== Material provided ==
════════════════

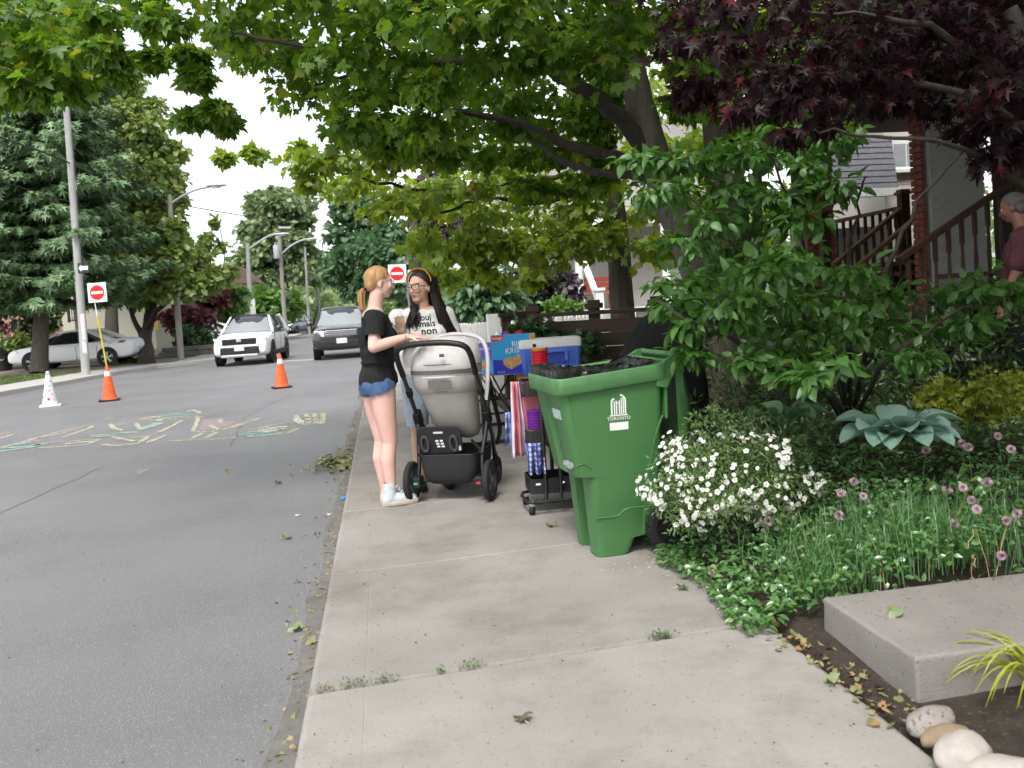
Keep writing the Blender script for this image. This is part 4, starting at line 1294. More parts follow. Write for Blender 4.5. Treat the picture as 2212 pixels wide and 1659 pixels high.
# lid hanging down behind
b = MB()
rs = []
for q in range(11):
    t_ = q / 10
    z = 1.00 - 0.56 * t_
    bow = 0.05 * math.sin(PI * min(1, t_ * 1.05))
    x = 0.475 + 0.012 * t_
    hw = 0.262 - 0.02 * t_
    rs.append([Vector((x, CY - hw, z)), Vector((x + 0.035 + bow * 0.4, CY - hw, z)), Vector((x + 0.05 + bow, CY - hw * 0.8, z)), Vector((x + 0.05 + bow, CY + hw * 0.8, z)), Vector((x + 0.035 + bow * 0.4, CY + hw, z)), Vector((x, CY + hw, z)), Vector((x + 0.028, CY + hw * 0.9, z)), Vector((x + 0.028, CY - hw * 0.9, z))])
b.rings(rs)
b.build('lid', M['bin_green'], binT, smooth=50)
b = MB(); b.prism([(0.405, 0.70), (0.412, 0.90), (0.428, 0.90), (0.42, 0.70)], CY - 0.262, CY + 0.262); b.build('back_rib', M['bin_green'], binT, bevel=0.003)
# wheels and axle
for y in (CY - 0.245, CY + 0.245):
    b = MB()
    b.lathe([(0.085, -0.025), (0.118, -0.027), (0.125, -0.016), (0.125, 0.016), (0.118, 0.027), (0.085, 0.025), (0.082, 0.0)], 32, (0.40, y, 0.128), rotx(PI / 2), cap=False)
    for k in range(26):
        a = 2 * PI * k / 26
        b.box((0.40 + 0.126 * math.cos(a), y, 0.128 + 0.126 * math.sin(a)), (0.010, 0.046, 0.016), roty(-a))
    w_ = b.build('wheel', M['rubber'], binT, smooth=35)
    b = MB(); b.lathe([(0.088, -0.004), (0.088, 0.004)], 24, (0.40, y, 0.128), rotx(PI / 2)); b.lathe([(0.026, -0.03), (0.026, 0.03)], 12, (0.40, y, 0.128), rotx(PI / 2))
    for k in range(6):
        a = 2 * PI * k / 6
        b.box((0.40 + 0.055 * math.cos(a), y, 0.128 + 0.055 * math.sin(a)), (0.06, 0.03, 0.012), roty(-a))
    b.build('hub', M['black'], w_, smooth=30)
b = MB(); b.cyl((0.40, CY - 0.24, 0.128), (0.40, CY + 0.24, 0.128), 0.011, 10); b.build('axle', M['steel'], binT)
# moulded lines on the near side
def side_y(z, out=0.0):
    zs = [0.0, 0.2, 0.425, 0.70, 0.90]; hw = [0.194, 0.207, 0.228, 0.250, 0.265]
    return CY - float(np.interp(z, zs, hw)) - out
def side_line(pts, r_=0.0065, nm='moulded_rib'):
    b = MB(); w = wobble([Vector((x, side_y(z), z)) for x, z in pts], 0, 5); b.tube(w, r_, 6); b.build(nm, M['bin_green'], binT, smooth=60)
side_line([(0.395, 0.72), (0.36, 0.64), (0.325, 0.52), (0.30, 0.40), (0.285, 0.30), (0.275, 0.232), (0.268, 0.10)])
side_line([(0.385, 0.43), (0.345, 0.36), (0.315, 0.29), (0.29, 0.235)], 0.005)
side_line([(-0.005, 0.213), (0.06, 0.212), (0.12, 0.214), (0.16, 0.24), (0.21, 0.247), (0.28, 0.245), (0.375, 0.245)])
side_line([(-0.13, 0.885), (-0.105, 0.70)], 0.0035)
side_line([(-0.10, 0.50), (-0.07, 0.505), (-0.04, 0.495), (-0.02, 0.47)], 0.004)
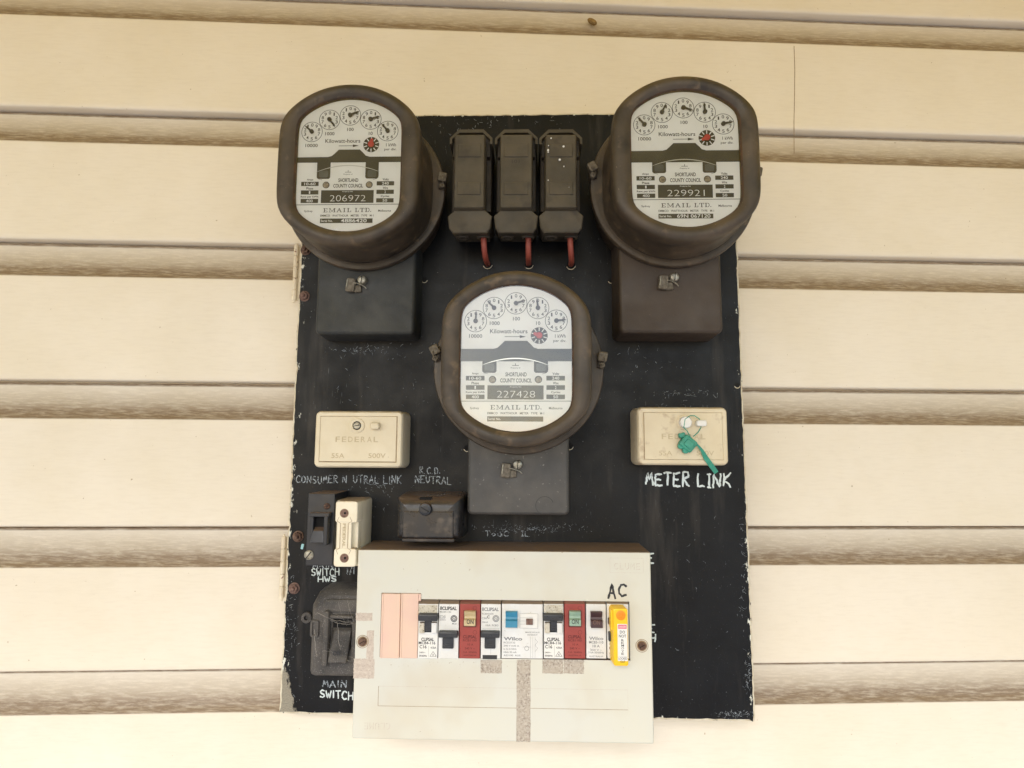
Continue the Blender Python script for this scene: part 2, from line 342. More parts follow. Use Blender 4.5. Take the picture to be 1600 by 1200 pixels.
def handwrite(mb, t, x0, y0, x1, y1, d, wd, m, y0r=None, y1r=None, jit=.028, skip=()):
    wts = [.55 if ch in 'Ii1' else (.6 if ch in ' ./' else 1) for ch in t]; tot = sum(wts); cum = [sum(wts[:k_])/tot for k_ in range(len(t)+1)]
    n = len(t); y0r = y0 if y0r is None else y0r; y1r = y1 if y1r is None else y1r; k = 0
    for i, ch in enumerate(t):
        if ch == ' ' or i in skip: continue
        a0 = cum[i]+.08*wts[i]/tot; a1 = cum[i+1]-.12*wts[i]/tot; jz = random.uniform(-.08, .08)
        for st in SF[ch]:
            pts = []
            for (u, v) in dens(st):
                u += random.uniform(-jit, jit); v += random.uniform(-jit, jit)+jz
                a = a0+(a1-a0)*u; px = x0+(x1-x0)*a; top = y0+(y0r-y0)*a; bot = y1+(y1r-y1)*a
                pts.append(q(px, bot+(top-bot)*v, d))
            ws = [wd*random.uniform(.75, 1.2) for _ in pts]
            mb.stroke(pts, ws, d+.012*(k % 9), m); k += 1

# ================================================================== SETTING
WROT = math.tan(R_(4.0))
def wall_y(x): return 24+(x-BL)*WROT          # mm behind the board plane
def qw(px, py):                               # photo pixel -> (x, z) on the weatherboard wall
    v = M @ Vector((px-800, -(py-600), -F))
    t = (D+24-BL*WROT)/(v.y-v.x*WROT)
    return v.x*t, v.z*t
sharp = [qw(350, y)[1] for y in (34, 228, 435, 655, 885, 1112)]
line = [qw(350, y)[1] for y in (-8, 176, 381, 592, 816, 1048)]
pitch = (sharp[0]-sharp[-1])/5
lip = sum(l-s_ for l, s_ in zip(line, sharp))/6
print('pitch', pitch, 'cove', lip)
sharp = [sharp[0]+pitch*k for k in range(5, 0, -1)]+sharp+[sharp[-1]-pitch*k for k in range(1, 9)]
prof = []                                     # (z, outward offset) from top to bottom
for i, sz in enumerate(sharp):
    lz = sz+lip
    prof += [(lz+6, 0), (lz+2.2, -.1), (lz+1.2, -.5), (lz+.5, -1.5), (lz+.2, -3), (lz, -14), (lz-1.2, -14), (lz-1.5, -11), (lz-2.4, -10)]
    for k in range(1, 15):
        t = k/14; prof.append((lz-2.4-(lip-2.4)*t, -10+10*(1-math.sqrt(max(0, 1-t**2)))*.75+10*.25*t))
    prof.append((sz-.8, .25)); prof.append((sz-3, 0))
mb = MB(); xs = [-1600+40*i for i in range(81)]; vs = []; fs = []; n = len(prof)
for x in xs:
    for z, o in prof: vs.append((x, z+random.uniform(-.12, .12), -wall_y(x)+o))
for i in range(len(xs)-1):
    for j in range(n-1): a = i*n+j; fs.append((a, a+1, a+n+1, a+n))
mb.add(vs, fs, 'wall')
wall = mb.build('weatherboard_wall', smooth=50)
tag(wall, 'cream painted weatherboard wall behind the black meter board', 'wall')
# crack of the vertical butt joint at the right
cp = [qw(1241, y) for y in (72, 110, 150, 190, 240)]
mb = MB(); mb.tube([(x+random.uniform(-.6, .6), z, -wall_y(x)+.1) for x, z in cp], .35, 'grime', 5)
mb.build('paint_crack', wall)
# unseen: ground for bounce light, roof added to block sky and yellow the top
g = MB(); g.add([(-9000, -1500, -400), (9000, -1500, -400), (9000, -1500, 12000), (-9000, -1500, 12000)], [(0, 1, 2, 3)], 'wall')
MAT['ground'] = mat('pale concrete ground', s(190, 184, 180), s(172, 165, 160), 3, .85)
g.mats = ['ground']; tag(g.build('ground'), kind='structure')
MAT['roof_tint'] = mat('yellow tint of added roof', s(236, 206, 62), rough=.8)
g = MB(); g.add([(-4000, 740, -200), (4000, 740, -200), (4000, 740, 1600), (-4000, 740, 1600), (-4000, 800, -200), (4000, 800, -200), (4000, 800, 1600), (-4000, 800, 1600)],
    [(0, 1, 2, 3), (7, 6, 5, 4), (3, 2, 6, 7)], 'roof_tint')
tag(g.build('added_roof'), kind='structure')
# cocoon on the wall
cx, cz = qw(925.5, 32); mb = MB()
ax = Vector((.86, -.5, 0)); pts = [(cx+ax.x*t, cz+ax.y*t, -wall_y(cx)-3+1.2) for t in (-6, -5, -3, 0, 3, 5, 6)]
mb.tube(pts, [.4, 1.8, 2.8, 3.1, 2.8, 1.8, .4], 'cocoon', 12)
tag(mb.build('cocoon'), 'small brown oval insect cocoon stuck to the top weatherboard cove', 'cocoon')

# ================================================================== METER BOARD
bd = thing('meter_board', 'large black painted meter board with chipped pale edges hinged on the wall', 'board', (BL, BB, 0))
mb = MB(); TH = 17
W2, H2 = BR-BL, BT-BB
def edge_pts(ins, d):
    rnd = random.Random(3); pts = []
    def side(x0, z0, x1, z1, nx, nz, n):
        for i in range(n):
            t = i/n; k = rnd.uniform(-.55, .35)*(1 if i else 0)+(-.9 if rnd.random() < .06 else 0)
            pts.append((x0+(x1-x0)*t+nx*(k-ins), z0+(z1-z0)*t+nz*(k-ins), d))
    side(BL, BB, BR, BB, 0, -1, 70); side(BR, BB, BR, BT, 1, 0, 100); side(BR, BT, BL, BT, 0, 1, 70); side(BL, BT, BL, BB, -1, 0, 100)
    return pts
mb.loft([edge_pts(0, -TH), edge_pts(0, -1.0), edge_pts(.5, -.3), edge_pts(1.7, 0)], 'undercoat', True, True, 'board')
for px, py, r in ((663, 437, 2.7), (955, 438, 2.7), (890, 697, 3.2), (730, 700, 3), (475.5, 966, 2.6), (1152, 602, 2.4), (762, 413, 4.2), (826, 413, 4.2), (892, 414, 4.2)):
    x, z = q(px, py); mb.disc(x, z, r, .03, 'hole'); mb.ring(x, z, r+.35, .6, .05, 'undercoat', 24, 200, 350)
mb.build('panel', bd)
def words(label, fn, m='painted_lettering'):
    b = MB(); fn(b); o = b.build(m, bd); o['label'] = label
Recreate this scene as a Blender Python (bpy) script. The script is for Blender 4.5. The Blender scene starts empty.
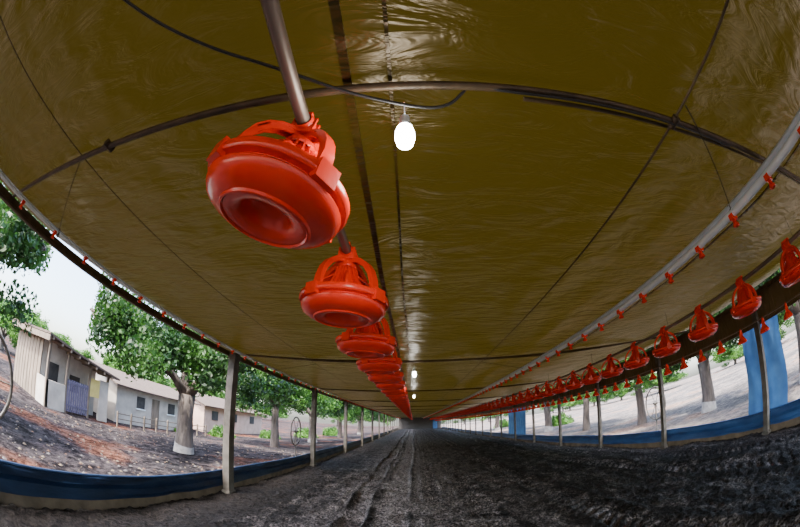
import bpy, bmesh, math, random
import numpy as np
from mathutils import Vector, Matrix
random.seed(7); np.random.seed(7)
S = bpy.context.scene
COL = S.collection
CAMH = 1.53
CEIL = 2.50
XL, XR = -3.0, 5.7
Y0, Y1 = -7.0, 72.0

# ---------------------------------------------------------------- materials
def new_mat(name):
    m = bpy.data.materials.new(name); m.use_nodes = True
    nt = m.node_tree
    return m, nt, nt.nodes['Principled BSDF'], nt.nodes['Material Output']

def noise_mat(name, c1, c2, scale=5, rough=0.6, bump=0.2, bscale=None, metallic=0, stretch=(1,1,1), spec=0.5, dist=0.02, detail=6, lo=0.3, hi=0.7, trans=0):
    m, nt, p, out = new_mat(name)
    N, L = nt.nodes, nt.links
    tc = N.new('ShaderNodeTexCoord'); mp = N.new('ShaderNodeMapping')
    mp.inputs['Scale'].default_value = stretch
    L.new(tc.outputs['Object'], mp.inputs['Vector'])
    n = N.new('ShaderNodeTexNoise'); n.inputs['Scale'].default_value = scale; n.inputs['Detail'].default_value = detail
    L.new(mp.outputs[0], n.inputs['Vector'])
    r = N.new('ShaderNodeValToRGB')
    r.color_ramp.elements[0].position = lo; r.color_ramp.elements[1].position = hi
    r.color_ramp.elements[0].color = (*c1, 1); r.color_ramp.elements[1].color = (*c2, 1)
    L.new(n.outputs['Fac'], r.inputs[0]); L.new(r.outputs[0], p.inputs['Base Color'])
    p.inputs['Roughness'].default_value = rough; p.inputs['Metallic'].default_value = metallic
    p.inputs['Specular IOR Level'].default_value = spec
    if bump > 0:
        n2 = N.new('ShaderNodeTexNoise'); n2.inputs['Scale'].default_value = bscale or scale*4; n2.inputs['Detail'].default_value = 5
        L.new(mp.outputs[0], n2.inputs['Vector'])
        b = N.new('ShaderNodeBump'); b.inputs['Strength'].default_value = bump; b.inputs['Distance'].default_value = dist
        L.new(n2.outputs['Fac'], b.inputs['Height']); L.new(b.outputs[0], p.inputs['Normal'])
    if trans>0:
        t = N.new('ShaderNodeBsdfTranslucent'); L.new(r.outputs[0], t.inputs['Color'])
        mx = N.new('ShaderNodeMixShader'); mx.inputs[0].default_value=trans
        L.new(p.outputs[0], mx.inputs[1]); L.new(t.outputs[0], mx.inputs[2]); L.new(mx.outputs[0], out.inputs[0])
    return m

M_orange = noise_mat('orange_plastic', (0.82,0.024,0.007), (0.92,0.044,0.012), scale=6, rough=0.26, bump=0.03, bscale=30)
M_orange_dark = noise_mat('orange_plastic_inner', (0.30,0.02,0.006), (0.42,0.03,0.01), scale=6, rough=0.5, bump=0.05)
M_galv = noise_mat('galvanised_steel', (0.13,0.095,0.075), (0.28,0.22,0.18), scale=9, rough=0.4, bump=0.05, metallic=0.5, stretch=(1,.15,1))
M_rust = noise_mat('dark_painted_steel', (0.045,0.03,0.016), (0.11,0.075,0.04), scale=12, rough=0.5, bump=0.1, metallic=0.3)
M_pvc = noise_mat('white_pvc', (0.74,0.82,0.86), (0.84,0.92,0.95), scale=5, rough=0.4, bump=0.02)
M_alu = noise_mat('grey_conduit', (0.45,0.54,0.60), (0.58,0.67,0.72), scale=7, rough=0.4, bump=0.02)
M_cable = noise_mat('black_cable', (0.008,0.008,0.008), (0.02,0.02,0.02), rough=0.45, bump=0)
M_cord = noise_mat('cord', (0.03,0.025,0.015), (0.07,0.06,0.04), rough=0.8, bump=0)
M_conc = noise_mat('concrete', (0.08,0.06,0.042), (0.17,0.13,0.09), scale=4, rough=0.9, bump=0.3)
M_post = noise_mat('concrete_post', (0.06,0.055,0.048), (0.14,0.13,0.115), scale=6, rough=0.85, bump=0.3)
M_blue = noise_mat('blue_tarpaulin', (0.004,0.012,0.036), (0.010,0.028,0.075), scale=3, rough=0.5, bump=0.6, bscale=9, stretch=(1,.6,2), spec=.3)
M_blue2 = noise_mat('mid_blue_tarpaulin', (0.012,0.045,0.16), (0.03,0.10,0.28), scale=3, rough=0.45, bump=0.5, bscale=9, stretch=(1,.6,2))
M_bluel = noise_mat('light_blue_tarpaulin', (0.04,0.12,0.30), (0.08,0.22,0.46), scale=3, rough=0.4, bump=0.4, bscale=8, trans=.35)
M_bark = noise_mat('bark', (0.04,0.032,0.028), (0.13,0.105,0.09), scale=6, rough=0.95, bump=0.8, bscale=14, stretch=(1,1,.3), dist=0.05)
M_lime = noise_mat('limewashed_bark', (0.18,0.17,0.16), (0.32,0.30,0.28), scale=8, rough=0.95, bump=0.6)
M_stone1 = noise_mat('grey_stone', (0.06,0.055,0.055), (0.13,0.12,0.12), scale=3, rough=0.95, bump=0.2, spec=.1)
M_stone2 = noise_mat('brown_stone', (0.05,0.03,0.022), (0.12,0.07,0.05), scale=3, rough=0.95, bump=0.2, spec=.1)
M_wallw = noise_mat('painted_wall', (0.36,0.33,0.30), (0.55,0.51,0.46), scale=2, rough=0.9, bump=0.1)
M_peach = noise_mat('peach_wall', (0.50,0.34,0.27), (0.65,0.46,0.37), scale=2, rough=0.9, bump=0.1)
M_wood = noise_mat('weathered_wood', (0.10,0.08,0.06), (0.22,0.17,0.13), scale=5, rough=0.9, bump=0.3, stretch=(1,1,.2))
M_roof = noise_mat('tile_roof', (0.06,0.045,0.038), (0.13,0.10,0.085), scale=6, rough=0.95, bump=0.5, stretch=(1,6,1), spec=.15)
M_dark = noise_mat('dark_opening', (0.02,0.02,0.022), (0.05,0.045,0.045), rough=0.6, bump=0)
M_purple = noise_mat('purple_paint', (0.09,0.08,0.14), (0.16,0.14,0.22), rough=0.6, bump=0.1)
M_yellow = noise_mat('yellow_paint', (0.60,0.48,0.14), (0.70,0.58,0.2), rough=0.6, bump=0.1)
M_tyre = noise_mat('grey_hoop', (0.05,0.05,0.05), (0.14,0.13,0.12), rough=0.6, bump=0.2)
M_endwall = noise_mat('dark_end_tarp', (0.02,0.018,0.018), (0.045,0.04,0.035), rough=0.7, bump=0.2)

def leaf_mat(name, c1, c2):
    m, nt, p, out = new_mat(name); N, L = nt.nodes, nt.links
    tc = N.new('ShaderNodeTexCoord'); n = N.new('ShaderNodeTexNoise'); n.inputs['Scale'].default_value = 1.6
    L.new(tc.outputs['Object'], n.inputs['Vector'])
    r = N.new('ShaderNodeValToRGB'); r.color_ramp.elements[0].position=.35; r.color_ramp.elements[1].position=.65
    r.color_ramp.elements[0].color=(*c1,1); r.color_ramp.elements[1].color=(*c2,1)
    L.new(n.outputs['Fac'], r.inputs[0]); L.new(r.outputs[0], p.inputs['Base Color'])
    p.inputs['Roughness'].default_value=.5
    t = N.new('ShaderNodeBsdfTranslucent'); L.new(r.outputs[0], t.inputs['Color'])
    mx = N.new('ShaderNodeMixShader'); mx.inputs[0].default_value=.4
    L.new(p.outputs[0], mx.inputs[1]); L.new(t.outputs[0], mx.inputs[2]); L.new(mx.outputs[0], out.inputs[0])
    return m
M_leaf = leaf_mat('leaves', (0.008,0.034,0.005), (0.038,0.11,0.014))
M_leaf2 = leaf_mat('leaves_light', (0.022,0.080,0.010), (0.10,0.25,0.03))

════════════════

== Work to do ==
In the entries above, find every line with the word "follow" and list it.

== Reply to the exercise ==
Keep writing the Blender script for this image. This is part 4, starting at line 1294. More parts follow. Write for Blender 4.5. Treat the picture as 2212 pixels wide and 1659 pixels high.
Continue the Blender Python script for this scene: part 2, from line 342. More parts follow. Use Blender 4.5. Take the picture to be 1600 by 1200 pixels.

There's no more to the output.